IL PIÙ DELLE DOMANDE CADE DENTRO A VOCI CHE SI PARLANO DI LÀ, E AD ALTRE CHE SI PARLANO DI QUA
Certo Skype potrebbe sembrare la rivoluzione economico salvifica per quelle famiglie che vivono disseminando geni per il mondo. La nostra, per esempio: una sorella in Norvegia, un fratello in Cina. Due cugini negli States (ma su coste opposte), una zia con uno di loro, altri zii in Sudamerica. La suocera in Francia.
Potrebbe.
Allora di solito funziona così: l’altro chiama, tu hai il pc acceso ma senza volume (come del resto il telefono e il citofono), e anche li avessi a manetta le urla dei figli annienterebbero ogni altra fonte sonora. Quando t’avvedi di quell’icona sullo schermo, il parente è già passato a miglior vita. Però provi. Chiami. Lasci la tua inconcina anche tu. E a quel punto almeno hai pareggiato i conti. E, tutto sommato,
ti convinci che quel che importa è il pensiero. Anche ai tempi degli affetti su Skype.
Il problema vero sorge quando invece i tempi combaciano, e di là di uno schermo una specie di sorella annebbiata da enormi pixel ti parla con voce metallica.
– Emy, non ti sento.
Ma quella non capisce, dacché lei, pure, non sente te.

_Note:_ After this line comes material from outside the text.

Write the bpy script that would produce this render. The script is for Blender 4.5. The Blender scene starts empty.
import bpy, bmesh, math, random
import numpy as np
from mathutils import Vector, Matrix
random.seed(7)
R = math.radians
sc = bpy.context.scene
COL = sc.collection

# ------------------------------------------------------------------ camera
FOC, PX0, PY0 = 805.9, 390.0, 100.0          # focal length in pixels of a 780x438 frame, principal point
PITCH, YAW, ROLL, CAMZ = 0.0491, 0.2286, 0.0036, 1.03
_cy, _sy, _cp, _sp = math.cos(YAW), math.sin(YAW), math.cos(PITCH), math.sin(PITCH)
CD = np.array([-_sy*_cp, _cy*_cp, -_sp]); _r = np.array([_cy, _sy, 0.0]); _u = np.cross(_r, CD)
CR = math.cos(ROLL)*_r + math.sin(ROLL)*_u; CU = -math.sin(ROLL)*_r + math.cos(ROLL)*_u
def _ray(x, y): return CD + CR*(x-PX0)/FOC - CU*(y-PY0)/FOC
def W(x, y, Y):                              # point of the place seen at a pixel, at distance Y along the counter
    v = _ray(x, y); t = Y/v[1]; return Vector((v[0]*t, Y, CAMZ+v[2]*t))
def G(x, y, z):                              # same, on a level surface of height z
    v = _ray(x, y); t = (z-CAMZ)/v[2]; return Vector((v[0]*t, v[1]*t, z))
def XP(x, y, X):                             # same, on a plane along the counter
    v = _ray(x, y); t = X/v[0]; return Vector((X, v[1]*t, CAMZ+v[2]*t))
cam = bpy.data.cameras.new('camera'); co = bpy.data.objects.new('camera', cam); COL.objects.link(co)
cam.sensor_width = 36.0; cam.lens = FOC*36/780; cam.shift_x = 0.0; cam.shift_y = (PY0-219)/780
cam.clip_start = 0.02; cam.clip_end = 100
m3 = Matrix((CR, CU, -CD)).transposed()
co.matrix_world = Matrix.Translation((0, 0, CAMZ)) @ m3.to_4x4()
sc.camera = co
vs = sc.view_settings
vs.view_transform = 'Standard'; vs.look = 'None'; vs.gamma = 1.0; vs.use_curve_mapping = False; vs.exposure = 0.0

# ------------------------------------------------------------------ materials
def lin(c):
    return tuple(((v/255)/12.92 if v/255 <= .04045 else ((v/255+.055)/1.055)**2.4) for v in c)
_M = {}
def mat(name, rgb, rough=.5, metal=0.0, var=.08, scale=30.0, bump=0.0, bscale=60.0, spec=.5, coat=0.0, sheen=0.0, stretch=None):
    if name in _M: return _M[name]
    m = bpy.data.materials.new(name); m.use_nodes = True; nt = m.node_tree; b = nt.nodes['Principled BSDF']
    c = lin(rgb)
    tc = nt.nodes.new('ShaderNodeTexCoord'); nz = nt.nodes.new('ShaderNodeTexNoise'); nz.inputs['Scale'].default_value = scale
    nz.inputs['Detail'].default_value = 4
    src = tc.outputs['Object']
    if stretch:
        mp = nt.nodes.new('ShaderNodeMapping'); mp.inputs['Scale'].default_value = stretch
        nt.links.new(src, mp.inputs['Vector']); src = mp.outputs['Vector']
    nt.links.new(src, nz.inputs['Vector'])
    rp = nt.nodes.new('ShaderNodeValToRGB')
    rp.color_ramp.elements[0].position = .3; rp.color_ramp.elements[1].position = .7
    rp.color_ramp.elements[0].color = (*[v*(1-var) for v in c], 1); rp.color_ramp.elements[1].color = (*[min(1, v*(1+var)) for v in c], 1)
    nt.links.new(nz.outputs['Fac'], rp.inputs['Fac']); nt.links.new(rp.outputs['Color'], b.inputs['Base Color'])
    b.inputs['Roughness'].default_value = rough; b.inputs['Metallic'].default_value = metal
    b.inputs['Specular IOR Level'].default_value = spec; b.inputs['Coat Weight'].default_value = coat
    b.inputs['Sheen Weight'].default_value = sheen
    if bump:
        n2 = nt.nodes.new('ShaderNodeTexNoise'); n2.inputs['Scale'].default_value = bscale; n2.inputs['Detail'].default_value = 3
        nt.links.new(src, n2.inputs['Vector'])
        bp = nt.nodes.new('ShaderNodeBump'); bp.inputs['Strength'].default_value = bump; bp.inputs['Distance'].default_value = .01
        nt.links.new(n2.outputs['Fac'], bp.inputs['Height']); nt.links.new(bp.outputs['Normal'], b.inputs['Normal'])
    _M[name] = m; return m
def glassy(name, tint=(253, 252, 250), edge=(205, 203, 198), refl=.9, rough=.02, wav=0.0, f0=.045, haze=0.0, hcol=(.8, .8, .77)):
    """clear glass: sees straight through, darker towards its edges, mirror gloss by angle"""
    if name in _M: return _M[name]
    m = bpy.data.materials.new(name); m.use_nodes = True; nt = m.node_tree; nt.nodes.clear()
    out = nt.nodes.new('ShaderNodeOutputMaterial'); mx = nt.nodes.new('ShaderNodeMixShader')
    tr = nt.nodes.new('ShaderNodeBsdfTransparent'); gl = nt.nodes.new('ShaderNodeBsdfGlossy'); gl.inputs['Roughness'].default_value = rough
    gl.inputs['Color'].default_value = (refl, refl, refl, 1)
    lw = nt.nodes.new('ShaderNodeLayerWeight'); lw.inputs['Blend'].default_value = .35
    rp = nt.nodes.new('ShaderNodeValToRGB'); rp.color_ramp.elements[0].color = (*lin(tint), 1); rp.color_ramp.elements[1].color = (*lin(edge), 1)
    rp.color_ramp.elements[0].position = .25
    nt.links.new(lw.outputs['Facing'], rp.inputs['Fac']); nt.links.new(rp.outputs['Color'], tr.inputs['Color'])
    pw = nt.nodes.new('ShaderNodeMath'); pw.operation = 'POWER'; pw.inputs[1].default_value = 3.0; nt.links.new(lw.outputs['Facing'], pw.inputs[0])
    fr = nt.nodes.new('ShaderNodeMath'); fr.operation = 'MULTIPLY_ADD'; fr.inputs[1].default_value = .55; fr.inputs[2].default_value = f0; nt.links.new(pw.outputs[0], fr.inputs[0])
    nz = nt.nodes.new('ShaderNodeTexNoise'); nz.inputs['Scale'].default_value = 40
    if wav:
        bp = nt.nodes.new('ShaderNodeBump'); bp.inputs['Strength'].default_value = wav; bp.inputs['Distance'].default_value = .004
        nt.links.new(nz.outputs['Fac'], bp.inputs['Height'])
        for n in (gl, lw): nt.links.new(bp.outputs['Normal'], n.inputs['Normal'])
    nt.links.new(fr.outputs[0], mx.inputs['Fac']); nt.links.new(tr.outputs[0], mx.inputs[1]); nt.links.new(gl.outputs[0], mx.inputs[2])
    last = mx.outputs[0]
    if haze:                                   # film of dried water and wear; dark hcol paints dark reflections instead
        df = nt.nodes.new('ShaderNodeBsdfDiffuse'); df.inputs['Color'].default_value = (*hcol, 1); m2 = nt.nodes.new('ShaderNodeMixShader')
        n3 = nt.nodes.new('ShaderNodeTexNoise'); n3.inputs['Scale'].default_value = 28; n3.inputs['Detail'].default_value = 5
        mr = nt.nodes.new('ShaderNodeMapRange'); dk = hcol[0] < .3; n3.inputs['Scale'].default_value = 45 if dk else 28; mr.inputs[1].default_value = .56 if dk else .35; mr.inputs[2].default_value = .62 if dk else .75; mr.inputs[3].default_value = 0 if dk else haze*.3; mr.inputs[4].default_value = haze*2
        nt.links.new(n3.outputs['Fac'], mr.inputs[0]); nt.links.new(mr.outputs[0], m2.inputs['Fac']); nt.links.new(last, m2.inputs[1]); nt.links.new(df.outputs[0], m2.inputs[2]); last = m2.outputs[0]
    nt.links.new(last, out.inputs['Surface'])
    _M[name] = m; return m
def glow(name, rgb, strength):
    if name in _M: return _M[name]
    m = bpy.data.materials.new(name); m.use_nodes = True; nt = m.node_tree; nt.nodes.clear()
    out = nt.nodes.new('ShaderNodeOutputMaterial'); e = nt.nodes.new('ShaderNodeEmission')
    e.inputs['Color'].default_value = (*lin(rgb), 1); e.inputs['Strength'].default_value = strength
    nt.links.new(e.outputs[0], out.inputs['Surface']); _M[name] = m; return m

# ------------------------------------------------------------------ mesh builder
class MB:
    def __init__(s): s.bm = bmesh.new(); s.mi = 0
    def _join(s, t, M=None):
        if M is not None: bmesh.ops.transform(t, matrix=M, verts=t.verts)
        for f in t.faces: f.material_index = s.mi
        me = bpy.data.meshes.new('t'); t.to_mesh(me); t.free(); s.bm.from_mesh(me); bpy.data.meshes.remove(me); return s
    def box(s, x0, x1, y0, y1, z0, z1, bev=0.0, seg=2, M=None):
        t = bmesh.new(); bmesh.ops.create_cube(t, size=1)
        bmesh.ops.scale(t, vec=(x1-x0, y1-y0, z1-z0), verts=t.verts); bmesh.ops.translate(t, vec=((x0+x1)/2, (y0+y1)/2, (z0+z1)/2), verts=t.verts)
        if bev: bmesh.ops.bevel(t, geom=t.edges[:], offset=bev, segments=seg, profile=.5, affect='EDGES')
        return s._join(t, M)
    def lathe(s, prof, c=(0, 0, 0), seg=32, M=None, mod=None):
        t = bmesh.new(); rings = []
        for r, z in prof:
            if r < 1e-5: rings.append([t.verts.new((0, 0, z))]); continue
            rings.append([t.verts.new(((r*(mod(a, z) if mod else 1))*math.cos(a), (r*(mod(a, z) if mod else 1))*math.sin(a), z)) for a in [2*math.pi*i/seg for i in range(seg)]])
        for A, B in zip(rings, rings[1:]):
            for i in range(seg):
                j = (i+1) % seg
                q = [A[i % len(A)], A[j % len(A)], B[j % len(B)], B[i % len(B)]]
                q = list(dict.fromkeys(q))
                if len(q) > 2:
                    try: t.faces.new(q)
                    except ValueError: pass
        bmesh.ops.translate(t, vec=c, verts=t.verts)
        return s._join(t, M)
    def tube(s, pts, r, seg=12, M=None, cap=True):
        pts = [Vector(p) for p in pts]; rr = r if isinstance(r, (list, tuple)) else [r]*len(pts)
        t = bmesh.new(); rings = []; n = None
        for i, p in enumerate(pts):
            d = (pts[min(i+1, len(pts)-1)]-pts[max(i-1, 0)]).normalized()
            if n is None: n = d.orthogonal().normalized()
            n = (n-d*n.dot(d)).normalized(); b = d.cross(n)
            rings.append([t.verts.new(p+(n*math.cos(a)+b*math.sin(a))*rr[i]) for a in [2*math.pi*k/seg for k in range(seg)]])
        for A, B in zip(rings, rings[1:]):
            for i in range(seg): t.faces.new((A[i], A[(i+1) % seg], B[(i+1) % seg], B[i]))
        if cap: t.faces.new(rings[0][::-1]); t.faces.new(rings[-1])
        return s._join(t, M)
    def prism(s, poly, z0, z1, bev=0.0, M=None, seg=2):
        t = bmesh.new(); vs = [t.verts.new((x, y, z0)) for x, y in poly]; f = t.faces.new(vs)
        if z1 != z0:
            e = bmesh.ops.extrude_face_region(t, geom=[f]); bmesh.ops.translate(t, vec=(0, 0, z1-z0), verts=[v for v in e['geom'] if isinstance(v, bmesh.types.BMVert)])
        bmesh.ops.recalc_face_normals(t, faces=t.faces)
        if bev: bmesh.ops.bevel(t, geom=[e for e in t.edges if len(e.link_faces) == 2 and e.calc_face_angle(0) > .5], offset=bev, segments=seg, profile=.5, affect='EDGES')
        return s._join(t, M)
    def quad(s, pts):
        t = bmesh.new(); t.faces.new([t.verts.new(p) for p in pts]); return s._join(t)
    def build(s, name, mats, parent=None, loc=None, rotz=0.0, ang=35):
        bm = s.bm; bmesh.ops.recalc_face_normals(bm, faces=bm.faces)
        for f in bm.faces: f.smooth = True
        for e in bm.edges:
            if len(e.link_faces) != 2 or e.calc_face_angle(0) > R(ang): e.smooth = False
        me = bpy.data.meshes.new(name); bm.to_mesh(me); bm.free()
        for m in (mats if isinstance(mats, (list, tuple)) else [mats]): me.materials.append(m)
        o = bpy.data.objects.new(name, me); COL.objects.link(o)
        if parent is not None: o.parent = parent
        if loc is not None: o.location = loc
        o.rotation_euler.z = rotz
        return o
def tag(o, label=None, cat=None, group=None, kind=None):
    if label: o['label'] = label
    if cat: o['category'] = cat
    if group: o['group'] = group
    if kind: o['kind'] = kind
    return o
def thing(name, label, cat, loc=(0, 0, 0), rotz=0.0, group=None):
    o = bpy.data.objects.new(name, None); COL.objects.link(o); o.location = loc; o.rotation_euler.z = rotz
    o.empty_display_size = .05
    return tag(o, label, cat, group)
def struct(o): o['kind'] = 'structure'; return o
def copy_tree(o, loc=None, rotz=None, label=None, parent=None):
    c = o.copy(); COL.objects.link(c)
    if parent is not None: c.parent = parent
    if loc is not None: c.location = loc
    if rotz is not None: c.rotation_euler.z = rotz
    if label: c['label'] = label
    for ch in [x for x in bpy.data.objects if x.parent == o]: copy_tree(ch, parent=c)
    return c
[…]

Dopo un paio di gesti la più coraggiosa riaggancia e l’altra, in uno slancio ottimista, sa che l’ha fatto a fin di bene: richiamerà sperando di prendere meglio la linea.
Adesso infatti la senti. Ma l’immagine è inculata da un volto immobile che potrebbe essere il suo, ma anche quello dello Jeti.

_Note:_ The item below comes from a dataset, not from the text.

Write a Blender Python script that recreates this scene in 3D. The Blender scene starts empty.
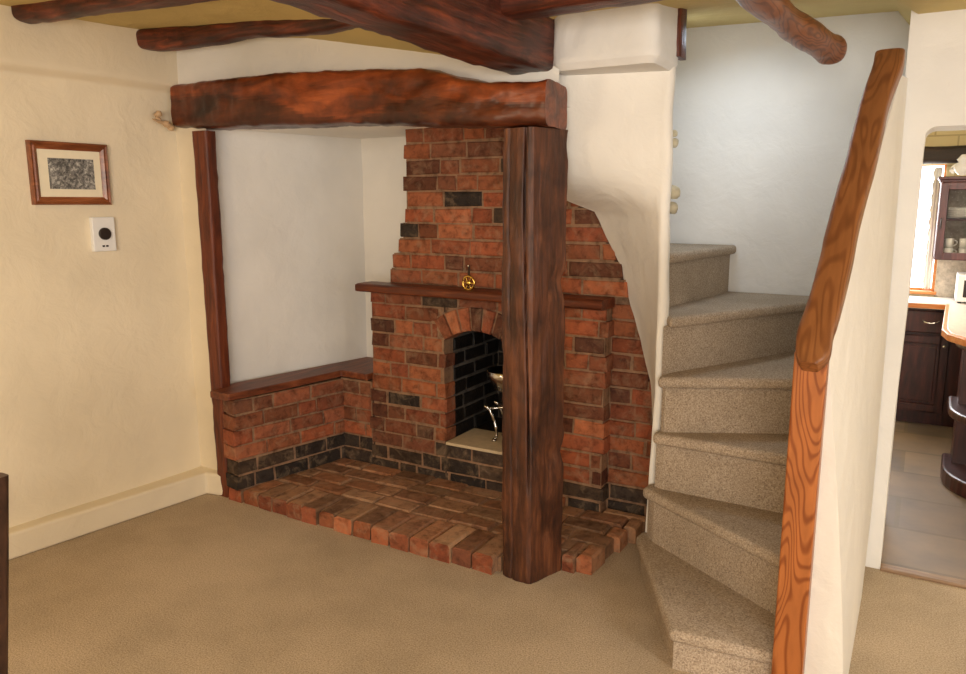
import bpy, bmesh, math, random
from mathutils import Vector, noise

S = bpy.context.scene
COL = S.collection

# ------------------------------------------------------------------ camera, world, lights, exposure
def link(o):
    COL.objects.link(o)
    return o

cam_d = bpy.data.cameras.new('camera')
cam = link(bpy.data.objects.new('camera', cam_d))
cam_d.sensor_width = 36.0
cam_d.lens = 760 / 966 * 36
cam_d.clip_start = 0.02
cam.location = (0, 0, 1.6)
cam.rotation_euler = (math.pi / 2 - math.atan(134 / 760), 0, math.radians(30))
S.camera = cam

w = bpy.data.worlds.new('world')
S.world = w
w.use_nodes = True
w.node_tree.nodes['Background'].inputs[0].default_value = (0.85, 0.92, 1.0, 1)
w.node_tree.nodes['Background'].inputs[1].default_value = 0.35

S.view_settings.view_transform = 'Standard'
S.view_settings.look = 'None'
S.view_settings.gamma = 1
S.view_settings.use_curve_mapping = False
S.view_settings.exposure = 0.62

def area(name, loc, target, sx, sy, power, col):
    d = bpy.data.lights.new(name, 'AREA')
    d.shape = 'RECTANGLE'
    d.size, d.size_y, d.energy, d.color = sx, sy, power, col
    o = link(bpy.data.objects.new(name, d))
    o.location = loc
    o.rotation_euler = (Vector(target) - Vector(loc)).to_track_quat('-Z', 'Y').to_euler()
    return o

def point(name, loc, power, col, r=0.1):
    d = bpy.data.lights.new(name, 'POINT')
    d.energy, d.color, d.shadow_soft_size = power, col, r
    o = link(bpy.data.objects.new(name, d))
    o.location = loc
    return o

area('room_rear_fill', (0.9, -2.3, 1.55), (-1.2, 3.0, 1.0), 2.2, 1.4, 86, (1.0, 0.95, 0.88))  # added unseen fill behind the camera; the back wall has no window
point('room_lamp', (-2.1, 0.3, 1.75), 23, (1.0, 0.82, 0.58), 0.18)
area('kitchen_window_daylight', (-0.4, 6.6, 1.45), (0.1, 4.0, 0.4), 0.9, 0.9, 18, (0.95, 0.97, 1.0))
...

Finché tutto quadra, di solito al pc dei miei che, chissà perché, ha una linea evidentemente più propensa alla collaborazione, o forse si intenerisce dinanzi a quei grandi pasti delle ricorrenze e dei festeggiamenti, e languendo per l’assenza dei lontani ci accorda il privilegio di una video chiamata a regola d’arte.
Allora ti sottoponi con rassegnazione all’incontro.
Di qua: una serie di figli cui non frega nulla di accorrere, ma che tu vuoi giustamente mettere in bella mostra, come sempre si fa coi parenti lontani: – Dai, su, Patrick, Sarah, Isabelle, venite a salutare la zia!
Si accatastano sulle mie ginocchia per il tempo di un ghigno, la zia lancia due domande gentili, allora, cos’avete regalato alla nonna? E la scuola come va? Isa, ti piace andare all’asilo? Ma quelli sono già scesi in volata: – No, guarda, Emy, stai parlando con me.
A quel punto anche alle sue spalle passano figuri dalla dubbia identità, che lei invita invano a raccolta. Intanto mia madre chiama per il caffè e per un certo tempo mia sorella – probabilmente senza accorgersene – parla al cospetto di una seggiola vuota, con la sola consolazione della propria immagine in un angolo, dove riaggiustarsi i capelli di tanto in tanto.
Quando ritorna la folla c’è un minuto di silenzio, del tipo parlo io o parli tu? Poi parliamo tutti insieme.
Alla prima pausa qualcuno si sente libero di andare di là a prendere o fare qualcosa: la comodità di questa compresenza che diventa – così – coassenza. Può seriamente capitare che da ambo i lati non sia rimasto nessuno.
Finché siamo di nuovo tutti lì, affollati per i saluti.
Non vi siete detti niente, avete visto poco, non c’è stata la privacy di una telefonata, men che meno quella di una birra al pub, di una tisana in salotto. Però avete avuto un assaggio esatto della vita sospesa e incompiuta dell’altro, in questo
scorcio di anime che vanno e vengono, dove il più delle domande cade dentro a voci che si parlano di là, e ad altre che si parlano di qua.
E intanto avete passato trenta minuti in parallelo. Non proprio insieme, ma li avete passati.
Commenti 2
Io uso Skype per sentire amici ad Edimburgo e con loro va abbastanza bene. O meglio, andava prima dei rispettivi figli. Ora è il delirio che hai descritto. Per fortuna una volta all’anno rientrano in Italia e li vediamo dal vivo!
Author
Io dovrei usarlo più spesso ma, appunto, mi trovo male e forse l’errore è di impostazione: bisognerebbe riservare un luogo, mettersi tranquilli, per una vera comunicazione.